The larger capacity of Ultramax vessels -- of 57,000-66,000 dwt in size compared with Supramax ships which are 52,000-59,000 dwt -- will enable it to load up to the maximum 10% operational tolerance on a 55,000-mt dry bulk cargo.
In contrast, the Supramax's maximum loading capacity of 58,000-59,000 mt falls short of the 60,000-mt maximum size on a 55,000-mt cargo after factoring in the 10% tolerance.
"So here comes an Ultramax with 61,000-63,000 dwt, which can take the full load of 55,000 mt at plus or minus 10%... that is a 60,000 mt cargo," a Mumbai-based broker said.
"So you see on a 60,000 dwt versus an Supramax, there is a difference of almost 1,000 mt of cargo."
The higher cargo intake and lower fuel consumption of Ultramaxes -- about 20% lower than that of the standard Supramaxes -- makes the former more economical in coal trading where the margins are thin.
The fuel efficiency of these vessels is the result of slower or "economical" steaming speed by slightly sacrificing the power of the engines, a Singapore-based sales and purchase (SnP) shipbroker said.
"Coal traders would be better off having a ship which is slightly slower in current market conditions. Since dry bulk market is not a time bound market like the container sector, [a slower vessel] would help in the stock and sell approach in trading," the SnP broker said.
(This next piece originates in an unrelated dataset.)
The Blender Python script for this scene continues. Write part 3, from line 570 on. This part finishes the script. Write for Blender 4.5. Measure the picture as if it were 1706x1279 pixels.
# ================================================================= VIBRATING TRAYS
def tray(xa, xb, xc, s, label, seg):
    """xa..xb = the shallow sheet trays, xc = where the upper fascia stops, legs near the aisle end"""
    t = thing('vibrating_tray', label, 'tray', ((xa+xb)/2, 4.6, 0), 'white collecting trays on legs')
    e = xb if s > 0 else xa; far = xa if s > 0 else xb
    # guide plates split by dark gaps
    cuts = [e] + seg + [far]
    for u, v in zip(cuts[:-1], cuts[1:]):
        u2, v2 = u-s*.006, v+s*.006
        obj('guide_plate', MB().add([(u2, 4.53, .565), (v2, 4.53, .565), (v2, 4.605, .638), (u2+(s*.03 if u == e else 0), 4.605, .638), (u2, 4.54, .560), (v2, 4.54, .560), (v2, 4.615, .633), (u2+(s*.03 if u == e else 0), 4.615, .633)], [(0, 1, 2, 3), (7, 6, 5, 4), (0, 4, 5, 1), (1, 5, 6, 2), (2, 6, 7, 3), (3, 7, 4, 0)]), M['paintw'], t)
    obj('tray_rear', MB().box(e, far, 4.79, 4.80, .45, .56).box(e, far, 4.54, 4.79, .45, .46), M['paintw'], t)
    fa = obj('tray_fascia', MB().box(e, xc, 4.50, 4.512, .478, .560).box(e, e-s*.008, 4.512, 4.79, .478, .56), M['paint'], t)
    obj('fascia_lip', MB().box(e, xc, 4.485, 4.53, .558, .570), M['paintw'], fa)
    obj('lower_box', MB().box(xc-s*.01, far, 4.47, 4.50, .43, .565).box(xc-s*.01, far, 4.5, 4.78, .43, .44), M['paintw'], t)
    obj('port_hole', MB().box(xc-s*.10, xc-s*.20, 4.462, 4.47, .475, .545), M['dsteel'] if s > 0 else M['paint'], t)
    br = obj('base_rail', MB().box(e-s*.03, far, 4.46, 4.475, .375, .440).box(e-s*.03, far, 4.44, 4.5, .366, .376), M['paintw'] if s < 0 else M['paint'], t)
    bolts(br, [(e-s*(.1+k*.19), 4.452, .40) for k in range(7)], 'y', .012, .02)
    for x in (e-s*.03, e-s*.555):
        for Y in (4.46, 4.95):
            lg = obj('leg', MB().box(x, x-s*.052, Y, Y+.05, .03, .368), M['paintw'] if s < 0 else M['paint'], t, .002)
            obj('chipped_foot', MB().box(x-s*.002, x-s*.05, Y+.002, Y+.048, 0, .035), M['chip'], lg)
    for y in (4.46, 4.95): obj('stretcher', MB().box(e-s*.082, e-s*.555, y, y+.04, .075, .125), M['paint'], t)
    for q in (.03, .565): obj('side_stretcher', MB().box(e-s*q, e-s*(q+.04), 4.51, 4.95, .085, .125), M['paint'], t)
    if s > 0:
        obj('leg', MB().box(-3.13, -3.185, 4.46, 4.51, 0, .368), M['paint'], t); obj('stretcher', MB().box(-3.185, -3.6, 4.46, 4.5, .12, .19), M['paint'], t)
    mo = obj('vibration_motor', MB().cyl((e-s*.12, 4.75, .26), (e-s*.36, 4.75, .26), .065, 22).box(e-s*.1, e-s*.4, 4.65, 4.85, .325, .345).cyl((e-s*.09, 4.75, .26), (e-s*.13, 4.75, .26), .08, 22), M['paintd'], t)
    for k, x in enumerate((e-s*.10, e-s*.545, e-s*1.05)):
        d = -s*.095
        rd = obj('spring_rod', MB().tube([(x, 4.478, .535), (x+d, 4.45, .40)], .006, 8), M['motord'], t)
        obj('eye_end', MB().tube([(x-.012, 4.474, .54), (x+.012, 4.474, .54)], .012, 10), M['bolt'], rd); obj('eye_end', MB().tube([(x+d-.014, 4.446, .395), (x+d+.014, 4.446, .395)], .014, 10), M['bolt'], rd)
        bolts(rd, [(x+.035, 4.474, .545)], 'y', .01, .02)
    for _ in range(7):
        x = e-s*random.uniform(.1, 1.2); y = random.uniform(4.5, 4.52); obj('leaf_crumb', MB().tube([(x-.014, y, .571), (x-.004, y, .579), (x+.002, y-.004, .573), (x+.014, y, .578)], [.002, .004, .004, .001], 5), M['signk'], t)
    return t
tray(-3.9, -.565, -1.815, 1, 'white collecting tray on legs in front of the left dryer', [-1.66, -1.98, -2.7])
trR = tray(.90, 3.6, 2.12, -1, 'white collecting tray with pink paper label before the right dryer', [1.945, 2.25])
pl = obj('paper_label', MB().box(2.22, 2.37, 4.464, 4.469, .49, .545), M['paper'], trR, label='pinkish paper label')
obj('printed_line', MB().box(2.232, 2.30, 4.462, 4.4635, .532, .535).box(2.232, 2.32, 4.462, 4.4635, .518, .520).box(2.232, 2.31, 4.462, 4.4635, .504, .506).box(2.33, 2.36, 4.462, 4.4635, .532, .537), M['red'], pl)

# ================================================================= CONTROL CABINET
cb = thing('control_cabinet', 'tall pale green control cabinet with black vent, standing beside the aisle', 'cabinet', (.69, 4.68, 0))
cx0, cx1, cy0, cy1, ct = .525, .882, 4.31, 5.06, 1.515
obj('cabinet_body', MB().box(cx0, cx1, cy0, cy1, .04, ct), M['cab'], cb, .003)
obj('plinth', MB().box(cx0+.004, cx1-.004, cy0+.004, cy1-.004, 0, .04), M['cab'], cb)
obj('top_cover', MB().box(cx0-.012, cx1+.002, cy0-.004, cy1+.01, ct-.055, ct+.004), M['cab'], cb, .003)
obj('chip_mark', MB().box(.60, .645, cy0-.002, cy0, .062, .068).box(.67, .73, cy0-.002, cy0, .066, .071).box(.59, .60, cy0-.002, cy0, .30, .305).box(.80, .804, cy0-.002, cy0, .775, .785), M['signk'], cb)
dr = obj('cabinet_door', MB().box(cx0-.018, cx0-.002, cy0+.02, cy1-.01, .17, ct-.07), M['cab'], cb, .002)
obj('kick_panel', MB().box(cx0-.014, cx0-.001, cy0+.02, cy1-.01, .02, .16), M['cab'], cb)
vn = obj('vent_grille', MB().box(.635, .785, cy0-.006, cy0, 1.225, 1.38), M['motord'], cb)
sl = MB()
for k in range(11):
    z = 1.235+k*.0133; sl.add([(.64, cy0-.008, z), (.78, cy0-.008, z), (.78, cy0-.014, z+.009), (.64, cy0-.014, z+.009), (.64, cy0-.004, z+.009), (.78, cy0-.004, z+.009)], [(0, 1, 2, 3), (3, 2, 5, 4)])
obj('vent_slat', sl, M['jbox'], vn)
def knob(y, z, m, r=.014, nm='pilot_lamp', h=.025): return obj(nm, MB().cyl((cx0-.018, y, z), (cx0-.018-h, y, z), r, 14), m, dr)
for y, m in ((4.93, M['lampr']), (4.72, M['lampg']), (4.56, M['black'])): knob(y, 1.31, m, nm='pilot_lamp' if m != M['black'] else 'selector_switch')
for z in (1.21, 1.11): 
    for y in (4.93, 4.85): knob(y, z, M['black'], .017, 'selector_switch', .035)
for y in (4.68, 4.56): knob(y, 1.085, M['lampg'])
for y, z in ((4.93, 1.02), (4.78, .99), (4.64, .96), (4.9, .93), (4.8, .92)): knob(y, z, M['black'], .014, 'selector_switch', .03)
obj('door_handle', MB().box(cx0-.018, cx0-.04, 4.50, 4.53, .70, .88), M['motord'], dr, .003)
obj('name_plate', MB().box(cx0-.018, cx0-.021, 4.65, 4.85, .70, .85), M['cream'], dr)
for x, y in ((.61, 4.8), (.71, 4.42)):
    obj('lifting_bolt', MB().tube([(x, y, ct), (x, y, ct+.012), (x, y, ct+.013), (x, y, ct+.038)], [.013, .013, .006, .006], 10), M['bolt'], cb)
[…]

He also noted that for coal traders, "it is easy to get letters of credit for 50,000-60,000 mt size cargoes and get trades done. Thus, using an Ultramax helps in better cash flow than in the case of a Capesize vessel."
"The time charterer equivalent on the Ultramax vessels is in the $10,000-10,500/day levels while a three- to five-year time charter rate is between $12,000 and $12,500/day," the SnP broker said, adding that a newly-delivered 61,000 dwt Ultramax was fixed last week at $11,500/day for one-year time charter.
"This entry cost is very cheap and the returns are higher compared with a Handymax or a Capesize (150,000 dwt) dry bulk vessel," he noted.
IDEAL FOR ASIAN TRADE
The technical and design features introduced on the Ultramaxes make them ideal for Asian trade. With the ship's overall length also called LOA at 199 meters Ultramax, it is slightly smaller than the Panamaxes that come under the 60,000-80,000 dwt class and comes with on board gears or cranes.
All ports that can handle 60,000-70,000 mt vessels can easily handle Ultramaxes, whose draft ranges between 13-14 meters, according to an Indian shipbroker based in Chennai.
In coal transportation, charterers only give cargo specifications and do not emphasize on what type of ship they want while the shipowners would try to match the ships based on the range of the charterer's cargo quantity.
"With no draft restrictions, freight rates will benefit as the vessel can load higher quantity than a Supramax," the Chennai-based broker said.
"In Indonesia, most of them are anchorage ports -- where draft should not be a problem but exceptions exist."
While the charterer's interest in the Ultramax bulkers are burgeoning, not many vessels belonging to this class are currently available in the spot market, market sources say.
There would be around 300 Ultramax bulkers in the market by 2014, or close to 9% of the global Handymax or Supramax fleet, a source tracking the dry bulk market said.
Shipping analysts consider Ultramax vessels as up-sized Handymax or Supramax (between 40,000 dwt to 59,000 dwt) class vessels.
However, with these vessels gaining popularity, some Ultramax owners were looking for "ridiculous numbers" as freight rates, a Singapore-based shipbroker said, adding at time these vessels are more expensive than hiring a gearless Panamax with floating crane charges.
There have been fixtures for Supramax at around $13.50/mt from South Kalimantan in Indonesia to Mundra port on the west coast of India, with a discharge rate of $25,000/day.
In comparison, Ultramaxes should be around $12.80/mt, according to the Singapore-based shipbroker, but on a time charter basis, some owners demand a premium of $2,000-3,000/day over that of a Supramax.